You might be thinking about the article that mentions the fact that most EMD SW frames were one piece cast frames, as opposed to fabricated or welded up frames…cast frames are stronger and have more flex to them, hence they “live” longer under extreme work load.

I too vaguely remember that. However, my recollection is that it had more to do with how the coupler pocket and draft gear was attached to the frame - cast into it and in-line with its main axis for the switchers, as opposed to bolted-on and hung below, which causes eccentric loading for the Geeps - but I could be way wrong on that. Anyway, it was probably one of these 4 articles - I believe Vern Smith was the former Belt Railway of Chicago Mechanical Superintendent who is referenced:

Delivering designed performance
Trains, April 1979 page 22
The Diesel from D to L
( DIESEL, “SMITH, VERNON L.”, ENGINE, LOCOMOTIVE, TRN )
Cycles and cylinders
Trains, May 1979 page 44
The Diesel from D to L
( DIESEL, “SMITH, VERNON L.”, ENGINE, LOCOMOTIVE, TRN )

Stopping and starting

Vernon Smith’s book “One Man’s Locomotives” is a good one.

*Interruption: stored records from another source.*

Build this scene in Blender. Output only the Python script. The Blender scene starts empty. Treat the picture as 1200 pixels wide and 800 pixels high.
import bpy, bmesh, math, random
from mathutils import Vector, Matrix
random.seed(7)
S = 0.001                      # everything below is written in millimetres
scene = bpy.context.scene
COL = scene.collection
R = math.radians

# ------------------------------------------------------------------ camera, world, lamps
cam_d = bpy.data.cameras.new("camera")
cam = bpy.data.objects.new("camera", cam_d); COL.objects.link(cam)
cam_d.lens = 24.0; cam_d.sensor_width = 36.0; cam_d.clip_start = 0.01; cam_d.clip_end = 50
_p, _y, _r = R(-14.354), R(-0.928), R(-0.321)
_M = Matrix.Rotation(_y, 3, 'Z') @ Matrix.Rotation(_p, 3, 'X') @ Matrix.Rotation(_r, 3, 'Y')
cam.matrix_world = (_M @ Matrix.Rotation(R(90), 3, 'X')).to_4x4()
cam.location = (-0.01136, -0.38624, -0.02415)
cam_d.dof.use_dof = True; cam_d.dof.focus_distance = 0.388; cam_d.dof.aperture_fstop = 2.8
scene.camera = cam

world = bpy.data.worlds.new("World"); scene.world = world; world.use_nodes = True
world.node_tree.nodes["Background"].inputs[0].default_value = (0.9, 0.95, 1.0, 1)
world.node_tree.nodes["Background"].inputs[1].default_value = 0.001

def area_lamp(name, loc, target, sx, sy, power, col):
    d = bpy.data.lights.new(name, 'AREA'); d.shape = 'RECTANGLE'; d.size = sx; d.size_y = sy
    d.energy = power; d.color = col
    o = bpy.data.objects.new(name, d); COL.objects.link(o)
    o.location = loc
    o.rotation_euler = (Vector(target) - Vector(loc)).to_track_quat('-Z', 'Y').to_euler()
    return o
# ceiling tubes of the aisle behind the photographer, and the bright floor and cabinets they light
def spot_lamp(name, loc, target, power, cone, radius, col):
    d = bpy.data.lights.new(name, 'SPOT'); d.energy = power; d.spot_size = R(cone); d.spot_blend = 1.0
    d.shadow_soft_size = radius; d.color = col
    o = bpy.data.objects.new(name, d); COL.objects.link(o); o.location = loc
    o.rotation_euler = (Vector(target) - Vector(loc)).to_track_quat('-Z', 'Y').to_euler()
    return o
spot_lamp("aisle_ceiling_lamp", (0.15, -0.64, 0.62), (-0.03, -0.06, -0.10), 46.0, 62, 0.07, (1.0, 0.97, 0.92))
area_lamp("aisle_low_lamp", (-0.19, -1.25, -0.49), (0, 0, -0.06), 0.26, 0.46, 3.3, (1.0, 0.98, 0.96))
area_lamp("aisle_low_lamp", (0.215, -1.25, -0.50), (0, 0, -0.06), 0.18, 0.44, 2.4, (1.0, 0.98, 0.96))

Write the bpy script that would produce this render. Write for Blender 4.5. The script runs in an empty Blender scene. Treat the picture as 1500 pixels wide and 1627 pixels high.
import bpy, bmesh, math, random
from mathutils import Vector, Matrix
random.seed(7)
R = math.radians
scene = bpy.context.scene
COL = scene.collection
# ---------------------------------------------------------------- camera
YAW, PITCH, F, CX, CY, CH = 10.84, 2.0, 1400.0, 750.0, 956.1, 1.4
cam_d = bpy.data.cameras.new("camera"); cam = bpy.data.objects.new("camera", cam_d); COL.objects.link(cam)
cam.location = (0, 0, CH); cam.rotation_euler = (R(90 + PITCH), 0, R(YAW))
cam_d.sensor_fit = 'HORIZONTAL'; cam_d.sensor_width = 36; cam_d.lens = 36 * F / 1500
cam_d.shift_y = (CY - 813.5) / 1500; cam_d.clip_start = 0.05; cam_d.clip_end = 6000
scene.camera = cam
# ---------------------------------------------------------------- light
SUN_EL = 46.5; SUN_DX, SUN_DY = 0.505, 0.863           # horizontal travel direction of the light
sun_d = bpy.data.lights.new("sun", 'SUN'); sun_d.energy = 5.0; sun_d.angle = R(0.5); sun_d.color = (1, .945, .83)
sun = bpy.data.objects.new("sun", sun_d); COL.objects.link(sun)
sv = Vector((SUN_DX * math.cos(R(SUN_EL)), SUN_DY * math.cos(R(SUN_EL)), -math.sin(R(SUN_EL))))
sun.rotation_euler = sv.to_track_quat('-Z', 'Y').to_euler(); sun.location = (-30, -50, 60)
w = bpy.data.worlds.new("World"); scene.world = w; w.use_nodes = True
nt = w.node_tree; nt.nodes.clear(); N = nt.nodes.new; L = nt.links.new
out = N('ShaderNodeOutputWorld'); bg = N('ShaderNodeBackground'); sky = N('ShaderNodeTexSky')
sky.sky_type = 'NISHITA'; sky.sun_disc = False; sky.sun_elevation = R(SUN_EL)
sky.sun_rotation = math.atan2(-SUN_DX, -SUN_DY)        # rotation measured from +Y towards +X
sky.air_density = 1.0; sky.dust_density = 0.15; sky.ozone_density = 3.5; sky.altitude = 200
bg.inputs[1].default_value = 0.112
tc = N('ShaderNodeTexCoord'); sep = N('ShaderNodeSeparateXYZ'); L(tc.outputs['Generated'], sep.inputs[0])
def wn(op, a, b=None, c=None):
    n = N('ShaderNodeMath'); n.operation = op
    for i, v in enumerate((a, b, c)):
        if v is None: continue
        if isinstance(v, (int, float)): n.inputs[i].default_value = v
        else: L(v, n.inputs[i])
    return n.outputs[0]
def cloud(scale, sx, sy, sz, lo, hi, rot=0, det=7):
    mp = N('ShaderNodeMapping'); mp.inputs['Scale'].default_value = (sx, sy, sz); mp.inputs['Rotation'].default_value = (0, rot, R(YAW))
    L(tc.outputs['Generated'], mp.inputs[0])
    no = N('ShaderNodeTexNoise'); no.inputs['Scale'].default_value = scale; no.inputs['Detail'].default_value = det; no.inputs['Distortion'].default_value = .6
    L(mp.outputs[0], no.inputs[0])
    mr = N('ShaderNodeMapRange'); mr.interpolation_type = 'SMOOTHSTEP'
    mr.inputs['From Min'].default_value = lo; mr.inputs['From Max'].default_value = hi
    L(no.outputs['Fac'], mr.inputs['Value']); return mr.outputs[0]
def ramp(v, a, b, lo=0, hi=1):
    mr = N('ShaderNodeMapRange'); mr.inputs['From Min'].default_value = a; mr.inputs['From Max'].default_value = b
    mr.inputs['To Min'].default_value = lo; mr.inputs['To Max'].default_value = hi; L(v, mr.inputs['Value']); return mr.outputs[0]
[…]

He started out in the 1920’s as a teenage engineer on iron ore mining company 0-6-0s and electric engines on the Mesabi Iron Range here in his native Minnesota, then worked for Lima designing and building steam engines. Later he worked for the Santa Fe IIRC, ending up as noted at the Belt Railway of Chicago.

Back to the original post, I guess I never thought of switchers as being rare. I grew up on a line of the Minneapolis Northfield and Southern that was primarily operated by switchers, first Baldwin VOs and FMs, then EMD SW-1200 and SW-1500s. 40 years later some of the EMD engines are still working on the line, now for Progressive Rail.

MP-15s are basically switcher bodies with road-switcher trucks, so can work in yards or on regular trains. After they took over the Milwaukee Road the Soo Line often paired a Milwaukee “bandit” MP-15 with a high-nose Soo GP on wayfreights.

You are most certainly correct about those mechanical driven belt fans. I think they are a royal pain in the butt! In my yard Osborn (CSX) in Louisville we have SW1500s, MP15T, and MP15ACs. The locomotives that are in desperate need of some care are the MP15ACs if you can believe that. We had one CSX 1235 last year, that I had the privilege of running RCO that wouldn’t load up at all when it was cold and I also could hear the belt slipping on the fan, it was loud!!! When I left it at idle it would cut off at times. There were also times in which I was getting Traction motor stalls when it would attempt to load up. Well I think I was the last one to use it and then it got sent to Nashville for some work. It’s been fine ever since.

Many of the switchers in Osborn Yard, here in Louisville have basically bit the dust several times over. I think it’s because a lot of guys that run them abuse the heck out of them. I’ve seen some people run the switchers until they get a short time rating warning come up on the Amp meter or they will use and abuse the heck out of the brakes. I remember working with one engineer that wanted to hurry up and get done and you could see that in his train handling, I would get jerked around all over the place if I was riding a shove. We also use out switchers in short run transfer jobs on the main tracks.